Le chercheur montre que ce double mouvement – l’enfermement journalistique dans des routines de travail et la professionnalisation croissante de la communication du mouvement identitaire – constitue un terreau favorable à la production et à la diffusion des fake news. En effet, au travers de différents « coups médiatiques » (Patrick Champagne[6]), le Bloc Identitaire a su rentrer dans un processus de « coproduction » de l’information, dont les journalistes sont de plus en plus demandeurs. C’est ainsi que ce nouveau champ journalistique décrit par Samuel Bouron serait idéal pour les identitaires cherchant à faire parler d’eux – qu’importe pour eux que ce soit en bien ou en mal. Ces logiques d’interdépendances entre militantisme et journalisme favorisent une propagation de fausses nouvelles, du fait d’un cadrage médiatique en « surface ». Car comme le rappelle Samuel Bouron, il y a un phénomène de scolarisation poussant les journalistes à la généralisation plus qu’à la spécialisation.
En définitive, si la rumeur est le plus ancien média du monde, on assiste cependant ces dernières années à une expansion significative des fake news. Sont-elles une sorte « d’arme des faibles » ou, au contraire, le cheval de Troie de puissants intérêts ? Internet, et particulièrement les réseaux sociaux favorisent-ils l’avènement de la « désintermédiation », ou constituent-ils simplement un nouvel espace de filtrage prêchant des convaincus du débat politique ? Ces interrogations formulées et discutées par les intervenants n’ont pas manqué de susciter l’intérêt du public. Les nombreuses questions posées en fin de conférence témoignent bien du fait que ce sujet fascine autant qu’il inquiète.
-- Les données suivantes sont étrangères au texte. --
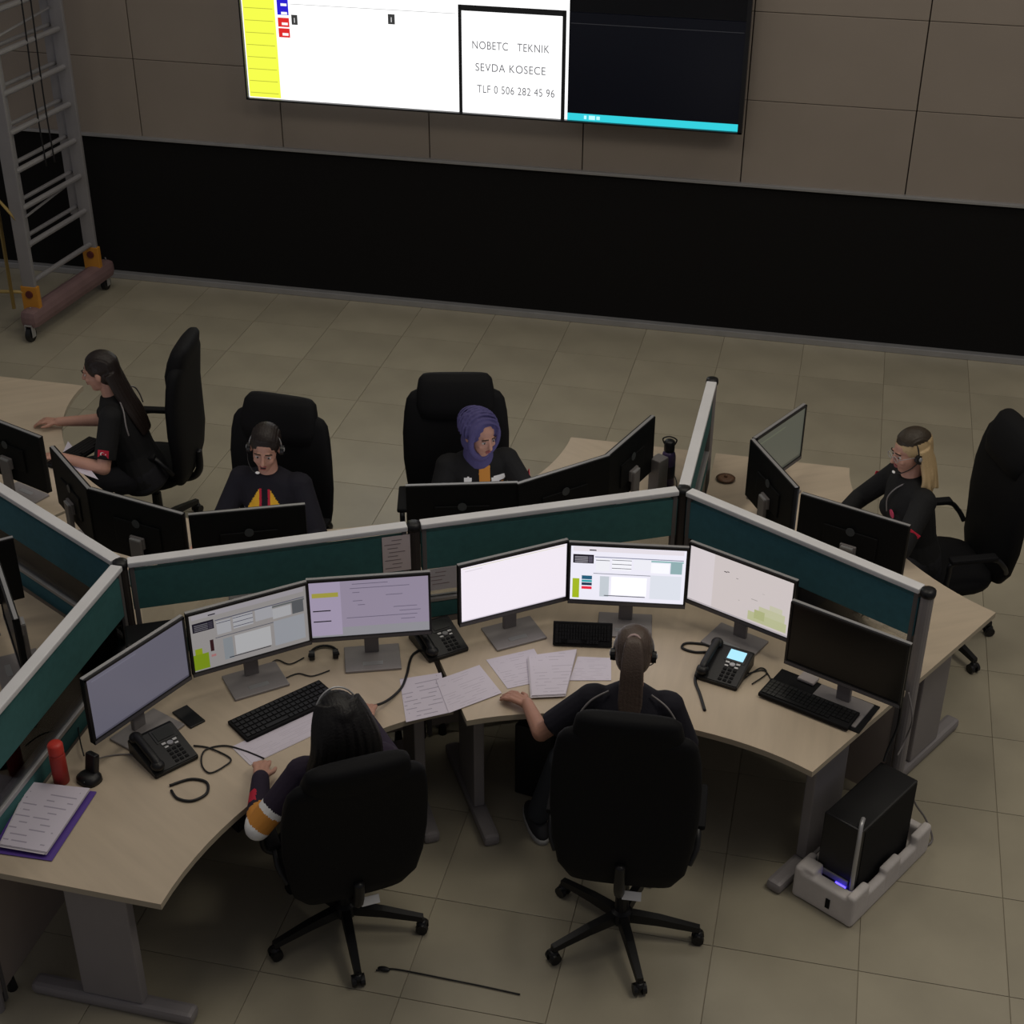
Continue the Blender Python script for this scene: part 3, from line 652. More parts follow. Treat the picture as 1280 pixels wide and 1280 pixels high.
fl = person((-1.64, 4.30, 0), 30, 'person with black hair, back turned, dark jacket with an orange panel on the arm', .10, 8, 14,
    [((-2.0, 4.33, .80), (-.3, .9, 0), (-.15, -1, -.6)), ((-1.70, 4.78, .80), (-.2, .9, 0), (.6, -.3, -.6))], m_skin, [m_plum, m_orange, m_reflect, m_red], 2, strand_hair(CAP, locksA, h_black), reg_fl, headset=1, hunch=.0, hz=-.04, band=.120)

# 2 front right: brown ponytail, navy polo with grey piping
pony = [([(0, -.085, .075), (.014*k, -.125, .06), (.021*k, -.138, -.03), (.024*k, -.125, -.12), (.024*k, -.112, -.20), (.008*k, -.10, -.27)], .015, .007) for k in (-1.6, -.95, -.3, .3, .95, 1.6)]
def scr(t, hp, hm, tp, TM, arms):
    piping(t, tp, m_stand)
    part('hair_tie', MB().tube([hp(.024*math.cos(a), -.098-.003, .068+.024*math.sin(a)) for a in [2*PI*k/12 for k in range(12)]], .006, 6, True), mat('pale_pink_tie', (.45, .33, .32), .7), t, True)
fp = person((-.60, 4.78, 0), 4, 'person with brown ponytail, back turned, in a navy polo shirt leaning over papers', .36, 2, 26,
    [((-1.07, 5.06, .785), (-.9, .45, 0), (-.6, -.6, -.7)), ((-.46, 5.12, .785), (-.2, .9, 0), (.5, -.3, -.9))], m_skin2, [m_navy], .78,
    strand_hair(CAP, crown_locks(n=13, low=-.03, r0=.006)+pony, h_brown), feet=((-1.02, 5.12, 0), (-.74, 4.98, 0)), headset=1, hz=.03, extra=scr, trous=m_jean)

# 3 yellow-collared woman
def reg_yel(c, n, TM, P0, arms):
    l = (c-np.array(P0))@np.array(TM); out = np.zeros(len(c)); x, y, z = l[:, 0], l[:, 1], l[:, 2]
    f = (y > .03)
    out[f & (np.abs(x) > .030) & (np.abs(x) < .030+.62*(.425-z)) & (z < .425) & (z > .315)] = 1
    out[f & (np.abs(x) > .07) & (np.abs(x) < .14) & (z < .285) & (z > .25)] = 2
    out[f & (np.abs(np.abs(x)-.024) < .006) & (z > .30) & (z < .43)] = 3
    return out
bun = crown_locks(n=11, low=-.02, r0=.006)+[([(0, -.09, .02), (0, -.118, .0), (0, -.10, -.03)], .03, .02)]
person((-2.67, 6.32, 0), 180, 'woman with dark tied-back hair and headset, speaking, in a navy jacket with yellow collar panels', .20, 12, 14,
    [((-2.30, 5.93, .785), (0, -1, 0), (.8, .3, -.6)), ((-2.98, 5.92, .785), (.1, -1, 0), (-.9, .2, -.5))][::-1] if False else [((-2.36, 5.93, .785), (0, -1, 0), (.35, .2, -.9)), ((-2.94, 5.93, .785), (.1, -1, 0), (-.35, .2, -.9))],
    m_skin, [m_navy, m_yellow, m_reflect, m_red], 1.7, strand_hair(CAP, bun, h_dark), reg_yel, headset=1, mouth=True, shift=(0, 0), roll=-6)

# 4 headscarfed woman
def scarf(t, hp, hm, tp):
    m = mat('blue_headscarf', (.085, .075, .21), .8, bump=(60, .4, .004))
    q = MB()
    q.ell(hp(0, -.030, .030), (.092, .098, .096), hm, 20, 12); q.ell(hp(0, -.028, -.055), (.080, .075, .075), hm, 20, 12)
    q.cone(hp(0, -.01, -.09), tp(0, .0, .455), .066, .082, 20, True)
    q.tube([hp(.082*math.cos(a), .040-.012*math.sin(a), -.004+.100*math.sin(a)) for a in [2*PI*k/28 for k in range(28)]], .017, 8, True)
    q.ell(hp(0, .022, -.112), (.058, .052, .028), hm)
    for k in range(8):
        y = .045-.021*k; rr = math.sqrt(max(.05, 1-((y+.03)/.112)**2))
        q.tube([hp(.098*rr*math.cos(a), y-.012*math.sin(2*a), .028+.104*rr*math.sin(a)) for a in [PI*(j-1)/14 for j in range(17)]], .006, 6)
    remesh(q, 'headscarf', .0048, [m], smooth=1, parent=t)
def reg_or(c, n, TM, P0, arms):
    l = (c-np.array(P0))@np.array(TM); out = np.zeros(len(c)); x, y, z = l[:, 0], l[:, 1], l[:, 2]; f = (y > .02)
    out[f & (x > -.050) & (x < .012) & (z < .45)] = 1
    out[f & (x > -.125) & (x < .0) & (z < .345) & (z > .27)] = 1
    out[f & (x > -.13) & (x < -.055) & (z < .385) & (z > .352)] = 2
    out[f & (x > .05) & (x < .155) & (z < .325) & (z > .292)] = 2
    out[f & (x > .05) & (x < .085) & (z < .40-.4*np.abs(.065-x)) & (z > .355)] = 2
    return out
def sc_extra(t, hp, hm, tp, TM, arms):
    o = TM @ V((1, .35, 0)); patch(t, arm_pt(arms[1], .45, o, .064), o, arms[1][0]-arms[1][1], .06, .055, m_red, True, label='red badge with white crescent and star')
    o = TM @ V((-1, .1, 0)); patch(t, arm_pt(arms[0], .35, o, .064), o, arms[0][0]-arms[0][1], .05, .04, m_red, True, label='red badge with white crescent and star')
person((-1.74, 6.80, 0), 206, 'woman in a blue headscarf and black jacket with orange and reflective strips', .30, 22, 14,
    [((-1.30, 6.44, .785), (.6, -.7, 0), (.5, .4, -.7)), ((-1.72, 6.36, .79), (.6, -.7, 0), (-.4, -.2, -.9))], m_skin, [m_blk, m_orange, m_reflect], 2, scarf, reg_or, extra=sc_extra, hunch=.03)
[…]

Manon CHRISTEN et Victor MANCIET (promotion 2018-2019)
[i] Sur la notion de « circulation circulaire de l’information », voir Bourdieu, Pierre, Sur la télévision, Paris, Raisons d’agir, 1996 p.22 sq. Pour une analyse statistique récente de ce phénomène dans le champ journalistique français, voir Julia Cagé, Nicolas Hervé et Marie-Luce Viaud, L’information à tout prix, Paris, INA Editions, « Médias et humanités », 2017.
[2] Gérald Bronner, cité in Badouard, Romain, Le désenchantement de l’Internet. Désinformation, rumeur et propagande, FYP, 2017.
[3] Philippe Aldrin, cité in Badouard, Romain, Le désenchantement… op. cit.
[4] Seddone, Antonella : « The road towards 2019 EP Elections. Populism & Euroscepticism », Séminaires UPEC, 2019
[5] Bouron, Samuel : « Des ‘fachos’ dans la rue aux ‘héros’ sur le web. La formation des militants identitaires », Réseaux, 2017/2-3
[6] Champagne, Patrick cité in Neveu, Erik : « Médias et protestations collectives », Penser les mouvements sociaux, Paris, La Découverte, 2010, p. 245-264.